A lot of dudes are doing a lot of reflecting right now about sexual assault and harassment, which is a very good thing. Anthony Bourdain, celebrity chef who happens to be dating actress/director Asia Argento, one of the many women who came forward about Harvey Weinstein, has been doing a lot of thinking and speaking lately about his role in helping to perpetuate a sexist, sexualized culture in the food world.

In a recent interview with Slate, Bourdain talks about never having been comfortable in the “bro” culture of the restaurant industry. He went to Vassar, and his first restaurant gigs were in Provincetown, MA, “a largely gay, very sexually free, libertine-esque environment. I was coming out of a mostly women’s university where men were a tiny minority.”

But the male-dominated restaurant industry has a long history of male-inflicted abuse. He describes it like this:

“[W]e’re talking about a militaristic, male system that goes back in Europe back to the guild system, generally populated in the classic example by abused male children who were abused in kitchens, worked their way up through this sadistic system of hazing, became chefs and then abused those below them in the same way. The traditional system was the male chef would abuse his male chef de cuisine. The male chef de cuisine would then abuse his sous-chef. The sous-chefs would take it out on all the cooks who would then physically hit, kick, torment, haze, and pressure each other as punishment for bringing this shit down on them yet again. And God help you if you were a woman in those days.

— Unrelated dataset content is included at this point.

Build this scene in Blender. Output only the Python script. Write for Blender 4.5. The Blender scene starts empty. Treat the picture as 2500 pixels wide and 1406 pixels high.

“There are a lot of chefs still walking around who came up through that system.”

This is an explanation, but not an excuse. Bourdain describes a very tricky walk between both perpetuating and trying to fight the “meathead culture” that this kind of male hazing creates.

On the one hand, sexist talk around him made him very uncomfortable and he felt like it demeaned him and everyone around him. “I’ve certainly fired people,” he says. “Even back in the ’80s: If somebody was taking their personal business out on a female employee, or creeping on an employee, they were gone. They were fucking gone. It was just not something I could live with.”

On the other hand, he knows that at a certain point, he chose to accept the “bad boy” persona. “There I was in the leather jacket and the cigarette,” he says. “And I also happily played that role or went along with it. Shit was good. People said a lot of silly things about me. People actually used the word macho around me. And this was such a mortifying accusation that I didn’t even understand it.”

Bourdain also recognizes that it’s this bad boy persona that has perhaps made him appear to be someone who is not ally material, which is something he’s been thinking about a lot in light of the recent allegations against Weinstein and others:

“I had to ask myself, particularly given some things that I’m hearing, and the people I’m hearing them about: Why was I not the sort of person, or why was I not seen as the sort of person, that these women could feel comfortable confiding in? I see this as a personal failing.

I’ve been hearing a lot of really bad shit, frankly, and in many cases it’s like, wow, I’ve known some of these women and I’ve known women who’ve had stories like this for years and they’ve said nothing to me. What is wrong with me? What have I, how have I presented myself in such a way as to not give confidence, or why was I not the sort of person people would see as a natural ally here? So I started looking at that.”

You should check out the full interview, as this is the kind of reflection that many men need to start and continue doing right now.

As for one way he might be able to help rid the food world of bro culture, perhaps he could do what he can to increase representation for women in the food/travel world. I love shows like Parts Unknown and No Reservations, because I love food, travel, and adventures. Bourdain goes on excursions and has adventures that I would love to be a part of.

Plenty of women love food and adventures, but you wouldn’t know it based on the number of angry, aggressive, loud, mostly white chefs hosting shows as they berate people and throw plates. Or is that just Gordon Ramsay? Bourdain’s shows aren’t like that, but they do perpetuate this idea that a “real” food and travel show has to be hosted by a dude, because “bad boy dudes” are adventurous and more interesting.

I would love for Bourdain to produce a food/travel show with a female chef. Something global and gritty like a No Reservations, but with a female host. As we’ve learned from efforts like The Representation Project and the Geena Davis Institute, you can’t be what you can’t see. One step toward making food culture less about “bro culture” is to let the world see that it’s not just bros who are doing cool stuff.

For right now, though, Hannah Hart’s Food Network show, I Hart Food, might be a great place to start.